#### TASK REQUIREMENTS
Repeat verbatim only the lines from the opening of the material below through the one that contains "bundle('brown root bundle".

#### DATA EXTRACT

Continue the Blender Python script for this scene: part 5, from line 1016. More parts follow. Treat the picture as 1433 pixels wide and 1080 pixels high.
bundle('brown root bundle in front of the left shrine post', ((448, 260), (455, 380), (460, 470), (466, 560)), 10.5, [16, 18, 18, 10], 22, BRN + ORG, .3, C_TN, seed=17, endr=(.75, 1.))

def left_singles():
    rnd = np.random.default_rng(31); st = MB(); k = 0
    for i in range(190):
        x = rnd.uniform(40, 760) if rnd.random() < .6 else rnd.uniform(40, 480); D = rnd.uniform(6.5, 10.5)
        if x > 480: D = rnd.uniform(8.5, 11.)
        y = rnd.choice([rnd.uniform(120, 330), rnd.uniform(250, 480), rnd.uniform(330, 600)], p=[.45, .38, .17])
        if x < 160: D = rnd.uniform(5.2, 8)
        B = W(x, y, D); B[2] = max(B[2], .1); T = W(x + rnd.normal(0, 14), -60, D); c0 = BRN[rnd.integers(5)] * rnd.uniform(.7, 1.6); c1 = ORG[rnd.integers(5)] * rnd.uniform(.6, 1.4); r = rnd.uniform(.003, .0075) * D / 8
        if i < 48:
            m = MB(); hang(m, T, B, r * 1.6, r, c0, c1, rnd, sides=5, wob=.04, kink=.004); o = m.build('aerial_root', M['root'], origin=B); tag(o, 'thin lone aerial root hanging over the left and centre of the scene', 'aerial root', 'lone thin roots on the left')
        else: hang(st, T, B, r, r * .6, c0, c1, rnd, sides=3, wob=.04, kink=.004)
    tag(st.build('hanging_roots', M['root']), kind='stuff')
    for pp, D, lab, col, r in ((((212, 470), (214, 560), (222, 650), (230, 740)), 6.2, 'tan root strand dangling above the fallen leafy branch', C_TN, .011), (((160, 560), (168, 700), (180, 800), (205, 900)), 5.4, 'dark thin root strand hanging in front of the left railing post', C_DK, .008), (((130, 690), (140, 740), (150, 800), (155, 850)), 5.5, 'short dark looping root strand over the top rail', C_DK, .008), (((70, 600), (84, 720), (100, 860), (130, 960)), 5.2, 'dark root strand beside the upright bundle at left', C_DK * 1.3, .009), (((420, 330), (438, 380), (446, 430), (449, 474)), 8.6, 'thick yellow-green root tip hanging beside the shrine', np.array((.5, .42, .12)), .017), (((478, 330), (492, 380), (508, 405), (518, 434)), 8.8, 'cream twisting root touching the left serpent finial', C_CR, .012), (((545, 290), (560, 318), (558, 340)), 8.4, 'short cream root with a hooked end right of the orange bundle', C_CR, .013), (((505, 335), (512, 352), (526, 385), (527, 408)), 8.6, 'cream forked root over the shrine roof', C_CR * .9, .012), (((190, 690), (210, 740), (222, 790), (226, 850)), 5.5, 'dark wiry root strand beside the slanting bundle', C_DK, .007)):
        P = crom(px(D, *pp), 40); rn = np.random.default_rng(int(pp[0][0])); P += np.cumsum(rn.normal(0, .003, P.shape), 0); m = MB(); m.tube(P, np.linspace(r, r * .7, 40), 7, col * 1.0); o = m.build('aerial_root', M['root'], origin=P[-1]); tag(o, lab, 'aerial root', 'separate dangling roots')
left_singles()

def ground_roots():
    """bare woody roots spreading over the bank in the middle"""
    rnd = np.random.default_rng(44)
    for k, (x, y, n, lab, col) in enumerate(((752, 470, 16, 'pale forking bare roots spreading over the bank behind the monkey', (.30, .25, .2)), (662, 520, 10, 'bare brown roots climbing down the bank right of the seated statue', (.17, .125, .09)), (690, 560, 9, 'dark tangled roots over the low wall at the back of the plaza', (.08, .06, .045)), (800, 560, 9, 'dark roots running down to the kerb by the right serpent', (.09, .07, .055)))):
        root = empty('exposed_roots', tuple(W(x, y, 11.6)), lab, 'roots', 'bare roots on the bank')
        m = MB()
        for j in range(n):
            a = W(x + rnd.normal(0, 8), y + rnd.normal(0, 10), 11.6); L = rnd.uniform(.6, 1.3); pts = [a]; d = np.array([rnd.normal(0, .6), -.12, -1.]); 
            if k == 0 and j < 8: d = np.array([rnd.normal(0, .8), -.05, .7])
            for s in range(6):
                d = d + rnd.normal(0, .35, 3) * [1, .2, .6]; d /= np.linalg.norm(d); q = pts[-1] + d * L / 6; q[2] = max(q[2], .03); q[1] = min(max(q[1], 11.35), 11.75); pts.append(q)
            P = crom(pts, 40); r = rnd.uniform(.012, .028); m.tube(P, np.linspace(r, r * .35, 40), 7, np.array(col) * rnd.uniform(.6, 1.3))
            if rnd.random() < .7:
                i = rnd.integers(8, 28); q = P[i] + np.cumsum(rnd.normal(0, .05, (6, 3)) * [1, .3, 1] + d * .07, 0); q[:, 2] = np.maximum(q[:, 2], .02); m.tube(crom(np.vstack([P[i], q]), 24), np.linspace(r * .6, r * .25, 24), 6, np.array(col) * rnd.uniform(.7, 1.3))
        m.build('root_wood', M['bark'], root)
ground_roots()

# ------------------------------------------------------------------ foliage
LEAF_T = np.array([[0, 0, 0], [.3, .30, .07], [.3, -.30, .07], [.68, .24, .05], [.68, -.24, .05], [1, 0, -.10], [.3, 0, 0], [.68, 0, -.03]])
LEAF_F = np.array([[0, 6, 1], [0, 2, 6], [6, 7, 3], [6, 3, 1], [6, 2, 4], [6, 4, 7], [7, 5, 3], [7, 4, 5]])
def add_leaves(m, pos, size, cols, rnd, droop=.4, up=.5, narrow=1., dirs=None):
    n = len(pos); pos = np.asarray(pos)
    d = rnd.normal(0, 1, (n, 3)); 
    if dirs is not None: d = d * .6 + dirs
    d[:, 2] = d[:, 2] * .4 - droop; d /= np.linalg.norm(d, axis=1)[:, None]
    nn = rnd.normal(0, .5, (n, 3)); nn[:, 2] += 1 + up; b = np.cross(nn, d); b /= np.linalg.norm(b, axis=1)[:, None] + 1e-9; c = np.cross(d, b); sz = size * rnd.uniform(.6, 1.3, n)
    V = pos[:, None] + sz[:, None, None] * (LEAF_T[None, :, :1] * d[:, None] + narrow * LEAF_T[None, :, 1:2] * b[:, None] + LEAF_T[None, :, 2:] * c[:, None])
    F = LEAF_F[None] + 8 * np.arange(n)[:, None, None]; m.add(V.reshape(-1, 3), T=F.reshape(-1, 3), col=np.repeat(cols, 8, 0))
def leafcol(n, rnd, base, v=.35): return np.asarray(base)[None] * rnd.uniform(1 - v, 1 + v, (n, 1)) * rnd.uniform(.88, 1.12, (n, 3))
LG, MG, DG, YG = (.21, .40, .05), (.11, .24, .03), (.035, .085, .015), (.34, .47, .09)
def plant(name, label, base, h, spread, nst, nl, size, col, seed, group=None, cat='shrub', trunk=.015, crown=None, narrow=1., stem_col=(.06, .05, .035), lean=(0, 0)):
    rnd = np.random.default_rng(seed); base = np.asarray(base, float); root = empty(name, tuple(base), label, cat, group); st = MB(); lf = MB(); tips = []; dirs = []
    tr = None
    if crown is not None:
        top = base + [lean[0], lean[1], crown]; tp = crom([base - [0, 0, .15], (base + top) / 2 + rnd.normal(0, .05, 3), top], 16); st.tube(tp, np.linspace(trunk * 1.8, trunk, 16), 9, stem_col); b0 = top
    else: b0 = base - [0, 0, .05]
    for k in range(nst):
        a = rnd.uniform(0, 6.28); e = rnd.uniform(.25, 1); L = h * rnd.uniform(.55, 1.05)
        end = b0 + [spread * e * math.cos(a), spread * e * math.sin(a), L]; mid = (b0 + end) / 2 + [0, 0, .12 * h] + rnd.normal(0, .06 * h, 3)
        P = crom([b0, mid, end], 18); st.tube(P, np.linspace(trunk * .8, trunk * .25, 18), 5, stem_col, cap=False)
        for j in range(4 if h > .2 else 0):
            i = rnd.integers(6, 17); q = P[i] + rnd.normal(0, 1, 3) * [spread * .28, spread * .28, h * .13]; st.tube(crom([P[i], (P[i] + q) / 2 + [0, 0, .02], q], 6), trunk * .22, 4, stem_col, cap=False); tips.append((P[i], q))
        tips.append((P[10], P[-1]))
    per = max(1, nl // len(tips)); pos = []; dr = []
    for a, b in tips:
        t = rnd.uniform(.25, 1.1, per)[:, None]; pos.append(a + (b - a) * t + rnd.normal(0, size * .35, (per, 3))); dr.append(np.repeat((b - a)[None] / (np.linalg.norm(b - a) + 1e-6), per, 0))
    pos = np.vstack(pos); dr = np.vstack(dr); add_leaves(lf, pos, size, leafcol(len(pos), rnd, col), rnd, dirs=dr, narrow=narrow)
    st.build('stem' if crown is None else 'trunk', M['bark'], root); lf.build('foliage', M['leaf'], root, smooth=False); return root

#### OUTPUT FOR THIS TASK
Continue the Blender Python script for this scene: part 5, from line 1016. More parts follow. Treat the picture as 1433 pixels wide and 1080 pixels high.
bundle('brown root bundle in front of the left shrine post', ((448, 260), (455, 380), (460, 470), (466, 560)), 10.5, [16, 18, 18, 10], 22, BRN + ORG, .3, C_TN, seed=17, endr=(.75, 1.))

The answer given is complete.